>> Start Provided records
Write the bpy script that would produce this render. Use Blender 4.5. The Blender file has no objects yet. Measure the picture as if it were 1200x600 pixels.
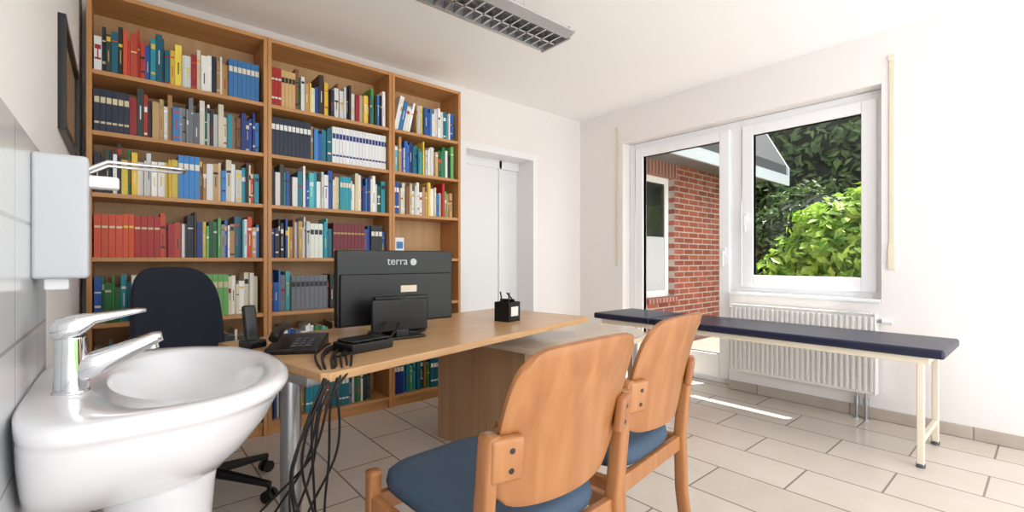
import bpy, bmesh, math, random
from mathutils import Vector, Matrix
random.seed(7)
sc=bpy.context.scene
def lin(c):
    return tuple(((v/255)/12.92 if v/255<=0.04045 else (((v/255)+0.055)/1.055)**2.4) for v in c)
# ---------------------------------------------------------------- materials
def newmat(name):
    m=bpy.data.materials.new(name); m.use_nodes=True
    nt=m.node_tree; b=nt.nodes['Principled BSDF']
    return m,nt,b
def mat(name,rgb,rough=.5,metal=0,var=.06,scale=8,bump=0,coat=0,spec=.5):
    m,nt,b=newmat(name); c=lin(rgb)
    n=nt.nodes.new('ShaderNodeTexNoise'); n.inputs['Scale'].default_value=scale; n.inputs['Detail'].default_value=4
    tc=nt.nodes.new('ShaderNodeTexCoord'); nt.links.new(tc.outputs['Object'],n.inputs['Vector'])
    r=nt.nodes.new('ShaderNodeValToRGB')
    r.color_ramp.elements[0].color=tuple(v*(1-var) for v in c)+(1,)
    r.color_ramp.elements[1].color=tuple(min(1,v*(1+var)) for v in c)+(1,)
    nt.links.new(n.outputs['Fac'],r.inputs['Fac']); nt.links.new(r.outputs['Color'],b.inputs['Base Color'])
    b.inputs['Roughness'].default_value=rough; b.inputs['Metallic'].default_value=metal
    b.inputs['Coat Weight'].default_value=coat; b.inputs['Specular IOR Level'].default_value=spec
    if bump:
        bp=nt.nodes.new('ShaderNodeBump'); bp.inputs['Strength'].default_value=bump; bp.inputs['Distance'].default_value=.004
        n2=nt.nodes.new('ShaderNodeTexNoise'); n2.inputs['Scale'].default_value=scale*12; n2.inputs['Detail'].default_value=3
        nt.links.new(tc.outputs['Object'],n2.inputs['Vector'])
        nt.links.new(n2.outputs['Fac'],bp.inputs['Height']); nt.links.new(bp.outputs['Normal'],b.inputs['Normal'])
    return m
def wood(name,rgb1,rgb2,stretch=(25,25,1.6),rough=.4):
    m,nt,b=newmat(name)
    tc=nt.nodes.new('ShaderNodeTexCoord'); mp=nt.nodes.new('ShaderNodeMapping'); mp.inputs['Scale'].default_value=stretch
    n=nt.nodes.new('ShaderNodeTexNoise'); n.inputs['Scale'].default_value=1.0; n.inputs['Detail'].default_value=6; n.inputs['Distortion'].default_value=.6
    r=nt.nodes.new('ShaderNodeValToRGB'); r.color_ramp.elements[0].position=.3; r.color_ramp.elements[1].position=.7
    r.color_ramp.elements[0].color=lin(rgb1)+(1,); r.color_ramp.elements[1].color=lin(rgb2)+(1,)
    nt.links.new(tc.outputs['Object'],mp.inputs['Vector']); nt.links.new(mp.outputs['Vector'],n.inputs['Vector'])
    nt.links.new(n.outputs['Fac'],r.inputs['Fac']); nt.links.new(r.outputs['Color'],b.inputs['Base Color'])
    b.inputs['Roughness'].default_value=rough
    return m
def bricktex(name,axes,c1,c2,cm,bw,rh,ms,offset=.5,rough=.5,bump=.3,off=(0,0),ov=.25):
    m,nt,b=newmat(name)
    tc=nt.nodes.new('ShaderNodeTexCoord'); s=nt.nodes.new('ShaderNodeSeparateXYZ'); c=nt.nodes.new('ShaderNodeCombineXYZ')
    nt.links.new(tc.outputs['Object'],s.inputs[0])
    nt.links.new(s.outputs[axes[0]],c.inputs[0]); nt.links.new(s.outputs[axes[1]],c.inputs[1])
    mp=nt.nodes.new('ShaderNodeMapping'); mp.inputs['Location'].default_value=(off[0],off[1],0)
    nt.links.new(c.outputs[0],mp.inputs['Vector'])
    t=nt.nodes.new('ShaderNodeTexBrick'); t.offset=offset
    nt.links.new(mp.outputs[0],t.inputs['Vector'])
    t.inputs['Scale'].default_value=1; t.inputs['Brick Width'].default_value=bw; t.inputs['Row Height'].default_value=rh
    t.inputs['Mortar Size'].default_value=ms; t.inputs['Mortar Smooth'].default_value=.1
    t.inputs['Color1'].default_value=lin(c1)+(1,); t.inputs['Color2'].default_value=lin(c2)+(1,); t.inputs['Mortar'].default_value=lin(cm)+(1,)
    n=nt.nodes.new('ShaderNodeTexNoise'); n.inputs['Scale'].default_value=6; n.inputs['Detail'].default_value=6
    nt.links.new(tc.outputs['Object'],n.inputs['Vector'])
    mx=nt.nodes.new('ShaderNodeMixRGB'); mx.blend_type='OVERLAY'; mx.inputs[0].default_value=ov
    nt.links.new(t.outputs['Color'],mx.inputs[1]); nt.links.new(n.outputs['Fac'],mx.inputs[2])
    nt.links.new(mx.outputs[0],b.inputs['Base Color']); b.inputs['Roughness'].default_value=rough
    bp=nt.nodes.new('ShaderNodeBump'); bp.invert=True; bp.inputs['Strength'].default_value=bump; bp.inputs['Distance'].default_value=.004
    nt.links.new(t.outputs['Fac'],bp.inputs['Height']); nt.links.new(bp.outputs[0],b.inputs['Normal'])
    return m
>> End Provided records
>> Start Provided records
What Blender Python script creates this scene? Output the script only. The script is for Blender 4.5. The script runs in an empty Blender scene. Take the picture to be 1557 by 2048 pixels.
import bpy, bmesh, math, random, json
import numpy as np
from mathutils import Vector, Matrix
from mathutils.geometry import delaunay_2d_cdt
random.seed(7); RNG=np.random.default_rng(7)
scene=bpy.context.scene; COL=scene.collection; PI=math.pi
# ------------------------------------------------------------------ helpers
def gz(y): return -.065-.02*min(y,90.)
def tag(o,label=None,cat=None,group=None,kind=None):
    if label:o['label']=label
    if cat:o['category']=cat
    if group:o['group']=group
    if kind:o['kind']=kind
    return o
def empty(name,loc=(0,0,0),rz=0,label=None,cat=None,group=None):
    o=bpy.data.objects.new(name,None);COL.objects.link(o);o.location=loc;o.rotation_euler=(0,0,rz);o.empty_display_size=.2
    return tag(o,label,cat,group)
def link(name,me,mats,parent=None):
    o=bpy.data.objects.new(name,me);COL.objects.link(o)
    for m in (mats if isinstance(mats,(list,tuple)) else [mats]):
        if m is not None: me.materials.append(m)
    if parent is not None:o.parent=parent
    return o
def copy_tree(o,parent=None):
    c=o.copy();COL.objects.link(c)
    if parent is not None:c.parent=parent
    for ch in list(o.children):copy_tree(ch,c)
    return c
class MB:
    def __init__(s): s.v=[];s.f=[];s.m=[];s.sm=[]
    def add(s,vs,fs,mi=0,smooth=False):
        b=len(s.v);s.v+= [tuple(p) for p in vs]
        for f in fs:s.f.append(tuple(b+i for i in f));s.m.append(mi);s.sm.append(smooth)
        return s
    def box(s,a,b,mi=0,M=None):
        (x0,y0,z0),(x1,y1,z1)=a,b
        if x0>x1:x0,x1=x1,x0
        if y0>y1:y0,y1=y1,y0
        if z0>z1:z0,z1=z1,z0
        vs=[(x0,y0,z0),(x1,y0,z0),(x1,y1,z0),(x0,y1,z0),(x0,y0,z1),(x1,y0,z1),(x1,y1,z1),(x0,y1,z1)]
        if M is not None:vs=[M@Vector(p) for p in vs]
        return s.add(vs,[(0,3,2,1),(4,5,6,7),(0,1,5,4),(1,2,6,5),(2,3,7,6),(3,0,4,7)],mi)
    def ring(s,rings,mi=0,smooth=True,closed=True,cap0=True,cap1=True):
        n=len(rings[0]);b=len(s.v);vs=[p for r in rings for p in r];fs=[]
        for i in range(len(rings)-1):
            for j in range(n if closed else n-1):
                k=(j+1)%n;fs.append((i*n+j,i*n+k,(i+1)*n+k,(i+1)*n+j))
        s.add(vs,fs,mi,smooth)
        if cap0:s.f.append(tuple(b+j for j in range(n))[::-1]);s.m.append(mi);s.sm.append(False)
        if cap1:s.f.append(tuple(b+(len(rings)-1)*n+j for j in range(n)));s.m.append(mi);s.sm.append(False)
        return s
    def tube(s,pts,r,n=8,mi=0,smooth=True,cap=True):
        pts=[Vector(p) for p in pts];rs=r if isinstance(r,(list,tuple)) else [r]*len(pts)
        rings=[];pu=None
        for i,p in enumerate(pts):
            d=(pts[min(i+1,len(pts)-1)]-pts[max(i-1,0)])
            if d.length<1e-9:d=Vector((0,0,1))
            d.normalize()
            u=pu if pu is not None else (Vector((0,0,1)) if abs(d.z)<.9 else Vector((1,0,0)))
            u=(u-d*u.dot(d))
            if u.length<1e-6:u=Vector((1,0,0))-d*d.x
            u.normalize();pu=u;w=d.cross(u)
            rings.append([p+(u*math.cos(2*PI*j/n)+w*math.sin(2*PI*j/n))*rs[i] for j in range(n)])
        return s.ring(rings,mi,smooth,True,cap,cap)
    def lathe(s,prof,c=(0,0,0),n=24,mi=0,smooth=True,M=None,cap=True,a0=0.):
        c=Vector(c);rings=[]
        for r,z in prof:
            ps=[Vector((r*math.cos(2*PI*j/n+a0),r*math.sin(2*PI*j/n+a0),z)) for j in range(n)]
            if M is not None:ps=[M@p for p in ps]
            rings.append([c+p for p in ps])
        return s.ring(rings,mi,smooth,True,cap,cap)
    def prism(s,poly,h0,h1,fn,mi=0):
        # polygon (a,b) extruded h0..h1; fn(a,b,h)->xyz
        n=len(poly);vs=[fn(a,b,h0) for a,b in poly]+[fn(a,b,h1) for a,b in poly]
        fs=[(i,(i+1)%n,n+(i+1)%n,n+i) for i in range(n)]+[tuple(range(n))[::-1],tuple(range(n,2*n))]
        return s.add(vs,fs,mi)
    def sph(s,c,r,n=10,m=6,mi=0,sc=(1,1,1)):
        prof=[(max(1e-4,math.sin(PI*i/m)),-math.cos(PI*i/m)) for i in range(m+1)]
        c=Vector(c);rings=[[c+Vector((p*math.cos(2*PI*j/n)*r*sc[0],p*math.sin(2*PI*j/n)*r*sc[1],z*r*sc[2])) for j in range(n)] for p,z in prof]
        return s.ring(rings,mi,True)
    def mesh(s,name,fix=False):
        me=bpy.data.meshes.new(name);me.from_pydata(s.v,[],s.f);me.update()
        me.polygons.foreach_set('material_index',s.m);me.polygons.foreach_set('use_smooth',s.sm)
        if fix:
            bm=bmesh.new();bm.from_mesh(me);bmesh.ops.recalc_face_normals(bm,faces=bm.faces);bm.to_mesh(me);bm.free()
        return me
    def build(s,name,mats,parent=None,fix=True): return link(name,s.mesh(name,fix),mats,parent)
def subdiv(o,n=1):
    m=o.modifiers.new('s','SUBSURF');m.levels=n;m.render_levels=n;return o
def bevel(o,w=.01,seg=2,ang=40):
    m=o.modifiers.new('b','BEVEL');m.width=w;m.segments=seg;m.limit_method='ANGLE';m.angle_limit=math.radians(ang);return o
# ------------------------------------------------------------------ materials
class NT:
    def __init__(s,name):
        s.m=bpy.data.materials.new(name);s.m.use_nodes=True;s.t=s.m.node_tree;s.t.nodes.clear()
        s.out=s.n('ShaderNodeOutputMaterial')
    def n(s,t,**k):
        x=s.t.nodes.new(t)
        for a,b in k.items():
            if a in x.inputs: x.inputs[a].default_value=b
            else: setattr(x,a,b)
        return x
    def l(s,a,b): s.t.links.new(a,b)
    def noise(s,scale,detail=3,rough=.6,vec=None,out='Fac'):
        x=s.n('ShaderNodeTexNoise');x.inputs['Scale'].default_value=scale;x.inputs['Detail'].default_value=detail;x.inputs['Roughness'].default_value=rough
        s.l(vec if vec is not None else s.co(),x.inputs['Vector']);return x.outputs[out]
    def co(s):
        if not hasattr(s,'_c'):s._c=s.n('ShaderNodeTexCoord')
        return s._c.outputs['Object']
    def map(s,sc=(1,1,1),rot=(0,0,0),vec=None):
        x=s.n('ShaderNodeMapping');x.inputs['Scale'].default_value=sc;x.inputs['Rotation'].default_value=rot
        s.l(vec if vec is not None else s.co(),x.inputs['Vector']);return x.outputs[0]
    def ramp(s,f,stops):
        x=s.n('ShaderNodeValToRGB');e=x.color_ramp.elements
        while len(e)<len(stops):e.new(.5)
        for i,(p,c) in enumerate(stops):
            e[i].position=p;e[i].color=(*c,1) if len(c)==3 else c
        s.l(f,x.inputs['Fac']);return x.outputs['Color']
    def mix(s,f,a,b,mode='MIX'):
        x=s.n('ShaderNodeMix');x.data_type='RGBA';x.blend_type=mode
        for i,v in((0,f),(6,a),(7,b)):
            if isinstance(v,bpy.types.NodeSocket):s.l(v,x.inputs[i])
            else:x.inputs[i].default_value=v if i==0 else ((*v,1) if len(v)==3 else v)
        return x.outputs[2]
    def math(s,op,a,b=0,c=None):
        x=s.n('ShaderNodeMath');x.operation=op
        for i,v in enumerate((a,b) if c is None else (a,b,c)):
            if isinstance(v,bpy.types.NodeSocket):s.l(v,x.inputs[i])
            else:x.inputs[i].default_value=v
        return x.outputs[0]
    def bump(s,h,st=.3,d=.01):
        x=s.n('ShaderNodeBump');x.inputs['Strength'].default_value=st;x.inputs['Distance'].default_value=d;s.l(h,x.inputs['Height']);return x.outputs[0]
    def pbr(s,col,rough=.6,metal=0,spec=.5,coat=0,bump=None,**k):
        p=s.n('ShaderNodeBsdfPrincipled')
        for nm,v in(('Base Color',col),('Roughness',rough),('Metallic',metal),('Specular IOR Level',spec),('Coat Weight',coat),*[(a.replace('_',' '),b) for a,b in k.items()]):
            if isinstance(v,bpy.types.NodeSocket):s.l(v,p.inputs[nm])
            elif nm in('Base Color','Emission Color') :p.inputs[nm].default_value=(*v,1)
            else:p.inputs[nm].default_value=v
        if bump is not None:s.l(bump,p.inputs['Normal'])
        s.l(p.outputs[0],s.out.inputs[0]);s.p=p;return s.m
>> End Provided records
Exercise prompt:
Select every line above that contains the word "script", and copy it.

Task response:
Write the bpy script that would produce this render. Use Blender 4.5. The Blender file has no objects yet. Measure the picture as if it were 1200x600 pixels.
What Blender Python script creates this scene? Output the script only. The script is for Blender 4.5. The script runs in an empty Blender scene. Take the picture to be 1557 by 2048 pixels.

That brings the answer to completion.